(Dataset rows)
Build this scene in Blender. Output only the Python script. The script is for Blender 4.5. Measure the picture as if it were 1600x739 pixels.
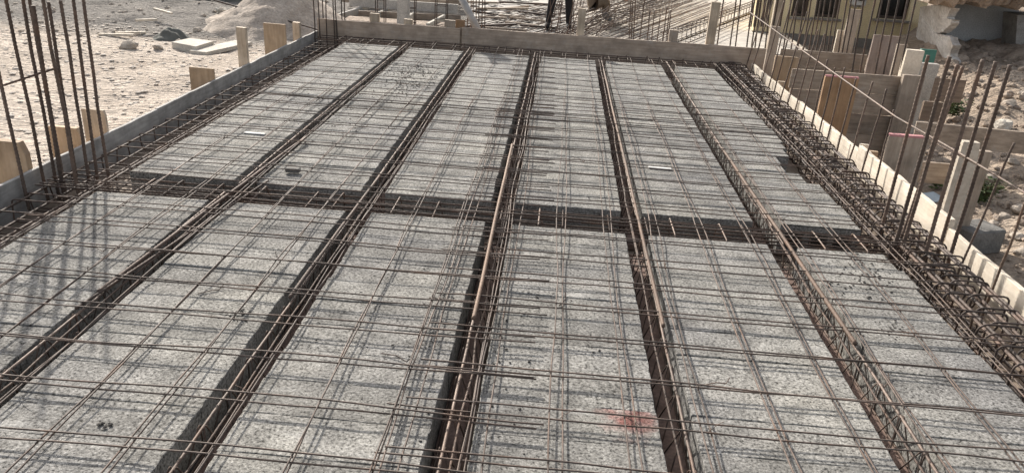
import bpy, bmesh, math, random
from mathutils import Vector, Matrix, noise
random.seed(7)
for o in list(bpy.data.objects): bpy.data.objects.remove(o, do_unlink=True)
S = bpy.context.scene
COL = S.collection
rad = math.radians

# ------------------------------------------------------------------ camera
CAM_H, F_PX = 1.6, 1200.3186
RIGHT = Vector((0.99599449, 0.06754493, 0.05858885))
UP = Vector((-0.08045877, 0.39119344, 0.91678464))
FWD = Vector((-0.03900458, 0.91782644, -0.3950611))
cam_d = bpy.data.cameras.new('camera')
cam = bpy.data.objects.new('camera', cam_d); COL.objects.link(cam)
m = Matrix((RIGHT, UP, -FWD)).transposed().to_4x4(); m.translation = (0, 0, CAM_H)
cam.matrix_world = m
cam_d.sensor_width = 36.0; cam_d.sensor_fit = 'HORIZONTAL'
cam_d.lens = F_PX / 1600 * 36.0
cam_d.clip_start = 0.05; cam_d.clip_end = 2000
S.camera = cam

# ------------------------------------------------------------------ light
SUN_AZ, SUN_EL = 29.0, 28.5          # sun stands 29 deg left of straight ahead, 28 deg high
w = bpy.data.worlds.new('World'); S.world = w; w.use_nodes = True
nt = w.node_tree; bg = nt.nodes['Background']
sky = nt.nodes.new('ShaderNodeTexSky'); sky.sky_type = 'NISHITA'; sky.sun_disc = False
sky.sun_elevation = rad(SUN_EL); sky.sun_rotation = rad(-SUN_AZ)
sky.dust_density = 3.0; sky.air_density = 1.0
hs = nt.nodes.new('ShaderNodeHueSaturation'); hs.inputs['Saturation'].default_value = .42
tint = nt.nodes.new('ShaderNodeMix'); tint.data_type = 'RGBA'; tint.blend_type = 'MULTIPLY'; tint.inputs[0].default_value = 1.0; tint.inputs[7].default_value = (1.0, .975, .945, 1)
nt.links.new(sky.outputs[0], hs.inputs['Color']); nt.links.new(hs.outputs[0], tint.inputs[6]); nt.links.new(tint.outputs[2], bg.inputs[0]); bg.inputs[1].default_value = 0.15
sd = bpy.data.lights.new('sun', 'SUN'); sd.energy = 4.4; sd.angle = rad(0.6); sd.color = (1.0, 0.935, 0.845)
sun = bpy.data.objects.new('sun', sd); COL.objects.link(sun)
ldir = Vector((math.sin(rad(SUN_AZ)) * math.cos(rad(SUN_EL)), -math.cos(rad(SUN_AZ)) * math.cos(rad(SUN_EL)), -math.sin(rad(SUN_EL))))
sun.rotation_euler = ldir.to_track_quat('-Z', 'Y').to_euler(); sun.location = (-8, 14, 12)
S.view_settings.view_transform = 'Standard'; S.view_settings.look = 'None'
S.view_settings.exposure = 0.56; S.view_settings.gamma = 1.0; S.view_settings.use_curve_mapping = False

# ------------------------------------------------------------------ helpers
def ray(px, py): return RIGHT * ((px - 800) / F_PX) - UP * ((py - 369.5) / F_PX) + FWD
def at(px, py, z=None, Y=None, X=None):
    d = ray(px, py)
    if z is not None: t = (z - CAM_H) / d.z
    elif Y is not None: t = Y / d.y
    else: t = X / d.x
    return Vector((0, 0, CAM_H)) + d * t

class MB:
    def __init__(s): s.v = []; s.f = []; s.mi = []; s.cur = 0
    def add(s, vs, fs):
        n = len(s.v); s.v += [Vector(p) for p in vs]; s.f += [[i + n for i in f] for f in fs]; s.mi += [s.cur] * len(fs)
    def box(s, c, size, rot=None, ch=0.0):
        hx, hy, hz = size[0] / 2, size[1] / 2, size[2] / 2
        bm = bmesh.new(); bmesh.ops.create_cube(bm, size=1)
        for q in bm.verts: q.co = Vector((q.co.x * 2 * hx, q.co.y * 2 * hy, q.co.z * 2 * hz))
        if ch: bmesh.ops.bevel(bm, geom=bm.edges[:], offset=ch, segments=1, affect='EDGES', profile=.5)
        R = rot if rot is not None else Matrix.Identity(3)
        bm.verts.index_update()
        s.add([R @ q.co + Vector(c) for q in bm.verts], [[q.index for q in f.verts] for f in bm.faces]); bm.free()
    def tube(s, pts, r, n=6, closed=False, caps=True, rib=0.0, ribstep=.011):
        P = [Vector(p) for p in pts]
        if rib:
            L = [0]
            for a, b in zip(P, P[1:]): L.append(L[-1] + (b - a).length)
            k = max(2, int(L[-1] / ribstep)); Q = []; j = 0
            for i in range(k + 1):
                d = L[-1] * i / k
                while j < len(P) - 2 and L[j + 1] < d: j += 1
                t = (d - L[j]) / max(1e-9, L[j + 1] - L[j]); Q.append(P[j].lerp(P[j + 1], min(1, t)))
            P = Q
        m_ = len(P); vs = []; fs = []
        nrm = None
        for i in range(m_):
            if closed: T = P[(i + 1) % m_] - P[i - 1]
            else: T = P[min(i + 1, m_ - 1)] - P[max(i - 1, 0)]
            T.normalize()
            if nrm is None:
                nrm = T.orthogonal().normalized()
            nrm = (nrm - T * nrm.dot(T)); nrm = nrm.normalized() if nrm.length > 1e-6 else T.orthogonal().normalized()
            B = T.cross(nrm)
            rr = r * (1 + (rib if i % 2 else -rib)) if rib else r
            for k in range(n):
                a = 2 * math.pi * k / n
                off = T * (ribstep * .55 * math.cos(a)) if rib and 0 < i < m_ - 1 else Vector()
                vs.append(P[i] + (nrm * math.cos(a) + B * math.sin(a)) * rr + off)
        rng = m_ if closed else m_ - 1
        for i in range(rng):
            j = (i + 1) % m_
            for k in range(n):
                fs.append([i * n + k, i * n + (k + 1) % n, j * n + (k + 1) % n, j * n + k])
        if not closed and caps:
            fs.append(list(range(n))[::-1]); fs.append([(m_ - 1) * n + k for k in range(n)])
        s.add(vs, fs)
    def prism(s, poly, axis, d0, d1):
        n = len(poly)
        def P(a, b, d): return (d, a, b) if axis == 'X' else ((a, d, b) if axis == 'Y' else (a, b, d))
        s.add([P(a, b, d0) for a, b in poly] + [P(a, b, d1) for a, b in poly],
              [list(range(n)), list(range(n, 2 * n))[::-1]] + [[(i + 1) % n, i, n + i, n + (i + 1) % n] for i in range(n)])
    def mesh(s, name, mats, origin=(0, 0, 0), smooth=False):
        O = Vector(origin); me = bpy.data.meshes.new(name)
        me.from_pydata([tuple(p - O) for p in s.v], [], s.f)
        for q in (mats if isinstance(mats, (list, tuple)) else [mats]): me.materials.append(q)
        for p, i in zip(me.polygons, s.mi): p.material_index = i
        if smooth: me.polygons.foreach_set('use_smooth', [True] * len(me.polygons))
        bm = bmesh.new(); bm.from_mesh(me); bmesh.ops.recalc_face_normals(bm, faces=bm.faces); bm.to_mesh(me); bm.free()
        me.update(); return me
    def build(s, name, mats, parent=None, smooth=False, origin=None):
        if parent is not None: O = parent.matrix_world_loc
        elif origin is not None: O = Vector(origin)
        else:
            xs = [p.x for p in s.v]; ys = [p.y for p in s.v]; zs = [p.z for p in s.v]
            O = Vector(((min(xs) + max(xs)) / 2, (min(ys) + max(ys)) / 2, min(zs)))
        o = bpy.data.objects.new(name, s.mesh(name, mats, O, smooth)); COL.objects.link(o)
        if parent is not None: o.parent = parent.ob
        else: o.location = O
        return o
class Root:
    def __init__(s, name, loc):
        s.ob = bpy.data.objects.new(name, None); COL.objects.link(s.ob); s.ob.location = loc; s.matrix_world_loc = Vector(loc)
        s.ob.empty_display_size = .1
class Sub:                                  # parent handle for a sub-part (part meshes sit at their thing's origin)
    def __init__(s, ob, root): s.ob = ob; s.matrix_world_loc = root.matrix_world_loc
def tag(o, label, cat, group=None, kind=None):
    if isinstance(o, Root): o = o.ob
    if label: o['label'] = label
    if cat: o['category'] = cat
    if group: o['group'] = group
    if kind: o['kind'] = kind
    elif cat: o['kind'] = 'thing'
    return o
ORD = ['zeroth', 'first', 'second', 'third', 'fourth', 'fifth', 'sixth', 'seventh', 'eighth', 'ninth', 'tenth', 'eleventh', 'twelfth', 'thirteenth',
       'fourteenth', 'fifteenth', 'sixteenth', 'seventeenth', 'eighteenth', 'nineteenth', 'twentieth', 'twenty-first', 'twenty-second',
       'twenty-third', 'twenty-fourth', 'twenty-fifth', 'twenty-sixth', 'twenty-seventh']
def rn(a): return random.uniform(-a, a)
def fbm(x, y, z=0., o=4): return noise.fractal(Vector((x, y, z)), 1.0, 2.0, o)

# ------------------------------------------------------------------ materials
def new_mat(name):
    M = bpy.data.materials.new(name); M.use_nodes = True
    return M, M.node_tree, M.node_tree.nodes['Principled BSDF']
def nd(t, k, **kw):
    n = t.nodes.new(k)
    for a, b in kw.items(): setattr(n, a, b)
    return n
def coords(t, space='world', scale=(1, 1, 1)):
    mp = nd(t, 'ShaderNodeMapping'); mp.inputs['Scale'].default_value = scale
    if space == 'world': t.links.new(nd(t, 'ShaderNodeNewGeometry').outputs['Position'], mp.inputs[0])
    else: t.links.new(nd(t, 'ShaderNodeTexCoord').outputs['Object'], mp.inputs[0])
    return mp.outputs[0]
def nz(t, vec, scale, detail=4, rough=.55):
    n = nd(t, 'ShaderNodeTexNoise'); n.inputs['Scale'].default_value = scale; n.inputs['Detail'].default_value = detail; n.inputs['Roughness'].default_value = rough
    t.links.new(vec, n.inputs['Vector']); return n.outputs[0]
def ramp(t, fac, stops):
    r = nd(t, 'ShaderNodeValToRGB'); e = r.color_ramp.elements
    while len(e) < len(stops): e.new(.5)
    for q, (p, c) in zip(e, stops): q.position = p; q.color = (*c, 1) if len(c) == 3 else c
    t.links.new(fac, r.inputs[0]); return r.outputs[0]
def mix(t, a, b, fac, mode='MIX'):
    n = nd(t, 'ShaderNodeMix', data_type='RGBA', blend_type=mode)
    if isinstance(fac, float): n.inputs[0].default_value = fac
    else: t.links.new(fac, n.inputs[0])
    for i, q in ((6, a), (7, b)):
        if isinstance(q, tuple): n.inputs[i].default_value = (*q, 1)
        else: t.links.new(q, n.inputs[i])
    return n.outputs[2]
def bump(t, b, h, dist, strength=1.0):
    n = nd(t, 'ShaderNodeBump'); n.inputs['Distance'].default_value = dist; n.inputs['Strength'].default_value = strength
    t.links.new(h, n.inputs['Height']); t.links.new(n.outputs[0], b.inputs['Normal'])
def rnd(t): return nd(t, 'ShaderNodeObjectInfo').outputs['Random']
G = lambda v: (v, v, v)

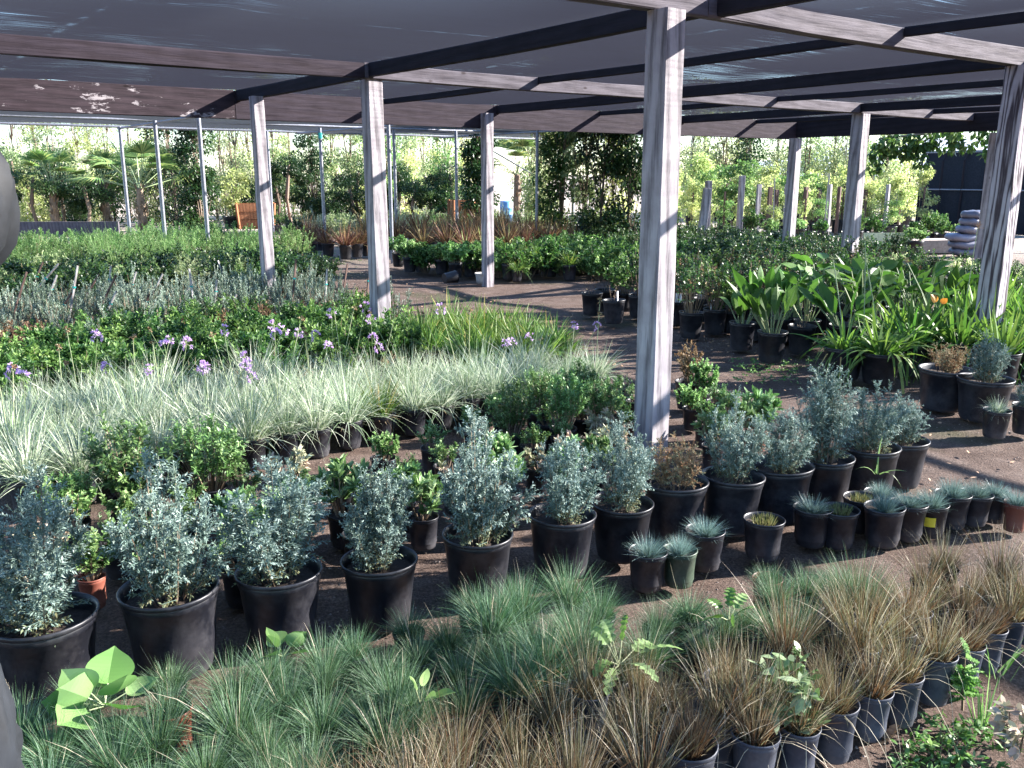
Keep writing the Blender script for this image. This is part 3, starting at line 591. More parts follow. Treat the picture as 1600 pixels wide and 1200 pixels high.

=== Stated exercise ===
Pictures excluded, repeat the records exactly from their opening line through the line containing "S.camera = cam".

=== Exercise output ===
Build this scene in Blender. Output only the Python script. The script is for Blender 4.5. Measure the picture as if it were 1600x739 pixels.
import bpy, bmesh, math, random
from mathutils import Vector, Matrix, noise
random.seed(7)
for o in list(bpy.data.objects): bpy.data.objects.remove(o, do_unlink=True)
S = bpy.context.scene
COL = S.collection
rad = math.radians

# ------------------------------------------------------------------ camera
CAM_H, F_PX = 1.6, 1200.3186
RIGHT = Vector((0.99599449, 0.06754493, 0.05858885))
UP = Vector((-0.08045877, 0.39119344, 0.91678464))
FWD = Vector((-0.03900458, 0.91782644, -0.3950611))
cam_d = bpy.data.cameras.new('camera')
cam = bpy.data.objects.new('camera', cam_d); COL.objects.link(cam)
m = Matrix((RIGHT, UP, -FWD)).transposed().to_4x4(); m.translation = (0, 0, CAM_H)
cam.matrix_world = m
cam_d.sensor_width = 36.0; cam_d.sensor_fit = 'HORIZONTAL'
cam_d.lens = F_PX / 1600 * 36.0
cam_d.clip_start = 0.05; cam_d.clip_end = 2000
S.camera = cam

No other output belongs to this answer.